WHAT YOU WILL DO:
Will you return, word for word, only the lines from the top of the data below down to and including the one with "random.seed(7)"?

DATASET EXCERPT:
▼

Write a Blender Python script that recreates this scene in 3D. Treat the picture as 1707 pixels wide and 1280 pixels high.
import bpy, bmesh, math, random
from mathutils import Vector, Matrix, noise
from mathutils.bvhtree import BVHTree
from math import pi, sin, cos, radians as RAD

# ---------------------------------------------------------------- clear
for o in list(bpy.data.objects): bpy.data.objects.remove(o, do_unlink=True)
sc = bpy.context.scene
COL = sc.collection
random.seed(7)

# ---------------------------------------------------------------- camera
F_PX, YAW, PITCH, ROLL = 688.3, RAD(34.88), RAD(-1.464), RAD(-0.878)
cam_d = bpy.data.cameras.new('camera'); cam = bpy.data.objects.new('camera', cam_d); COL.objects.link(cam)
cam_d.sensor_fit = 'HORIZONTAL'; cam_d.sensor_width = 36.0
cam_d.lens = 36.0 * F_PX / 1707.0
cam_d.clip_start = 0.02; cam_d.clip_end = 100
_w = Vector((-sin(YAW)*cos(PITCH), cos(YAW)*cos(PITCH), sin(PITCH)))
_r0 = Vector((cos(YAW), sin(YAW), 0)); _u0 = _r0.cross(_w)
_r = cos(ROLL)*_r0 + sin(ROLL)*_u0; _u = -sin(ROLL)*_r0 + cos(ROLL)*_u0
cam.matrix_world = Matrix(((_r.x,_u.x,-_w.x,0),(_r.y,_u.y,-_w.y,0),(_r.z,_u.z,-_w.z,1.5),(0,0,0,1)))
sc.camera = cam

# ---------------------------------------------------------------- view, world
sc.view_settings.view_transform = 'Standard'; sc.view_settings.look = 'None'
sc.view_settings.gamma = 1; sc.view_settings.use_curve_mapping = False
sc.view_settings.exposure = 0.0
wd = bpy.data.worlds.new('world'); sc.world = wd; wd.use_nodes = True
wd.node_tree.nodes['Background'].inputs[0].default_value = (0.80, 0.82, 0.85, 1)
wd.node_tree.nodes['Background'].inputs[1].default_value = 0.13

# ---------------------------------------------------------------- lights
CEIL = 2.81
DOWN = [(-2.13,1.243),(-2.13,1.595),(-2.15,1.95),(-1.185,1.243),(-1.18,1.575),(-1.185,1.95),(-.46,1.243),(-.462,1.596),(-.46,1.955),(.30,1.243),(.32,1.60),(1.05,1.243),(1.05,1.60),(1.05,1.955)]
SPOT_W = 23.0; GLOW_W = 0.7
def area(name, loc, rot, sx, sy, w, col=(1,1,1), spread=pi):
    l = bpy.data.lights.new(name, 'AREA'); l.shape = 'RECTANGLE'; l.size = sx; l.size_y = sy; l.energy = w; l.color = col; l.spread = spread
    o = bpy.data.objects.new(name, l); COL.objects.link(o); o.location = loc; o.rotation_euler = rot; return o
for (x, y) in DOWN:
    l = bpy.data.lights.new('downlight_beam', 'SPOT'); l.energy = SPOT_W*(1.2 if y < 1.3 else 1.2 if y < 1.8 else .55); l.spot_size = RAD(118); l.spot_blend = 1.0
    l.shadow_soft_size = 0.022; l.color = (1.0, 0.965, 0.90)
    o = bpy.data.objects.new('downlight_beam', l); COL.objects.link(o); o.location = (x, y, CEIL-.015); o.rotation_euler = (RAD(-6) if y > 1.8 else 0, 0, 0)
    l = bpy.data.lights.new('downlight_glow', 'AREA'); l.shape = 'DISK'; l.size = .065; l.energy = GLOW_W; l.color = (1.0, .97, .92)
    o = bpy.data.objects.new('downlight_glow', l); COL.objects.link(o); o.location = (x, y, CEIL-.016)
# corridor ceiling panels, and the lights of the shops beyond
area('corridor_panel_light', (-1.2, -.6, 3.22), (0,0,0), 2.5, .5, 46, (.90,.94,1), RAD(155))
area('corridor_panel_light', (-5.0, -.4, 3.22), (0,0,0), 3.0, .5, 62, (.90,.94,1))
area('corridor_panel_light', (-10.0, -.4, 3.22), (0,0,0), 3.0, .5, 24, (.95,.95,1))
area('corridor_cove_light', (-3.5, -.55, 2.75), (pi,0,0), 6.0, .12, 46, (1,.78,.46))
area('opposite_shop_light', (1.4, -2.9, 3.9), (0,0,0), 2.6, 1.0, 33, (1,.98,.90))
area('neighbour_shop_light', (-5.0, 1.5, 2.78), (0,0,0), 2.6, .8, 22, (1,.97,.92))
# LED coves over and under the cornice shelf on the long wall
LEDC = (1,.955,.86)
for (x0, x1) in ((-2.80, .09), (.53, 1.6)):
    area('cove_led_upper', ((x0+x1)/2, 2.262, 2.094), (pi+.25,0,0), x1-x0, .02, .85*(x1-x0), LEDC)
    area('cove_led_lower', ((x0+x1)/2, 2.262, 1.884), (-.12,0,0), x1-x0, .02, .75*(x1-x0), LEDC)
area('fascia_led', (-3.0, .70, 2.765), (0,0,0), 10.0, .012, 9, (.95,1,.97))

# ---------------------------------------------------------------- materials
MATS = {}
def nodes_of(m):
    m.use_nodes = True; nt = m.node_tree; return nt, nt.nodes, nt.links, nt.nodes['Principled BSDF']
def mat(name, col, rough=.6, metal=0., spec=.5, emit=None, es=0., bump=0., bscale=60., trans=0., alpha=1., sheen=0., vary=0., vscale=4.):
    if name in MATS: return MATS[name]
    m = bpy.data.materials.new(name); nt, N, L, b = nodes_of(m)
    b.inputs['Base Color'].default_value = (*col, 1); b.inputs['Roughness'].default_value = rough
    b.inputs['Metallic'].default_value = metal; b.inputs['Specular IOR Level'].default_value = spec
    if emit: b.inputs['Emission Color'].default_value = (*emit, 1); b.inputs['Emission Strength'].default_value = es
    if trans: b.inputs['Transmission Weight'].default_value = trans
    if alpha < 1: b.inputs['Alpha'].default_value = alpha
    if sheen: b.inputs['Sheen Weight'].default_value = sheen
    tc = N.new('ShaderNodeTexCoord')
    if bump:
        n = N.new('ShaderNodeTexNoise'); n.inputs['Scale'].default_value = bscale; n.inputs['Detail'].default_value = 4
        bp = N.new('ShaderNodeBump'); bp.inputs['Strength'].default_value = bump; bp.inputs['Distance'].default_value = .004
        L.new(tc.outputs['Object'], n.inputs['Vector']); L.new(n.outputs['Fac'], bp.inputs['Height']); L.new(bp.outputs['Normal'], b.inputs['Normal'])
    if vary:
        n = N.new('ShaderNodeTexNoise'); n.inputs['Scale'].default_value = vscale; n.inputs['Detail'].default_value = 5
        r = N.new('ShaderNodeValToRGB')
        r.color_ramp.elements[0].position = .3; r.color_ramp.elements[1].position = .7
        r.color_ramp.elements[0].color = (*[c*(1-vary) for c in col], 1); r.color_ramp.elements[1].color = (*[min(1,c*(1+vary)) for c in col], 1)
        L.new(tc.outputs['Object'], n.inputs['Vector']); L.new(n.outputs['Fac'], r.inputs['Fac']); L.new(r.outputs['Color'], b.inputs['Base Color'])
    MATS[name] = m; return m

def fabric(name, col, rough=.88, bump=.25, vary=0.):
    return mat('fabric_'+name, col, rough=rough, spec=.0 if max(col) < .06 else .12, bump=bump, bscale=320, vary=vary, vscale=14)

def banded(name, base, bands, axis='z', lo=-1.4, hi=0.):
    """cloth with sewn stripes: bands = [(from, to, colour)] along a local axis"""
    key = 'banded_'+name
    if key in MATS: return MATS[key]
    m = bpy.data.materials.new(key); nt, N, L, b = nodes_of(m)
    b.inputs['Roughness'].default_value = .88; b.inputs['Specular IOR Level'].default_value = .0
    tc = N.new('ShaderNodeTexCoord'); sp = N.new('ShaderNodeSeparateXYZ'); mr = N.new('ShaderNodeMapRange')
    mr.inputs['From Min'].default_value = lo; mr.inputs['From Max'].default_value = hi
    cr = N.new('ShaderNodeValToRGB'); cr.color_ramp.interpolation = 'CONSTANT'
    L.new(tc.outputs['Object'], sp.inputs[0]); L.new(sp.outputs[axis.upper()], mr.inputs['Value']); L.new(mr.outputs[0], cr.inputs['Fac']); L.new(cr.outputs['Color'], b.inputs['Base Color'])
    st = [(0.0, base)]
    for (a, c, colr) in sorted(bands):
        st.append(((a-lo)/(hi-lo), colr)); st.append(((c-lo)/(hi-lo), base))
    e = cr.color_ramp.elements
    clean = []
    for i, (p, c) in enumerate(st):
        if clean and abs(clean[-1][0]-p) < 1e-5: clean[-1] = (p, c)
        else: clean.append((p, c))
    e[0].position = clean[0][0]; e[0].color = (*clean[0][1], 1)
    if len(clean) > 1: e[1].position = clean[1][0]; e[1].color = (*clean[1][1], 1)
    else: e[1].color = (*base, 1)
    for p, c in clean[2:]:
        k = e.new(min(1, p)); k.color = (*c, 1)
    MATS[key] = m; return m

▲

EXERCISE RESULT:
Write a Blender Python script that recreates this scene in 3D. Treat the picture as 1707 pixels wide and 1280 pixels high.
import bpy, bmesh, math, random
from mathutils import Vector, Matrix, noise
from mathutils.bvhtree import BVHTree
from math import pi, sin, cos, radians as RAD

# ---------------------------------------------------------------- clear
for o in list(bpy.data.objects): bpy.data.objects.remove(o, do_unlink=True)
sc = bpy.context.scene
COL = sc.collection
random.seed(7)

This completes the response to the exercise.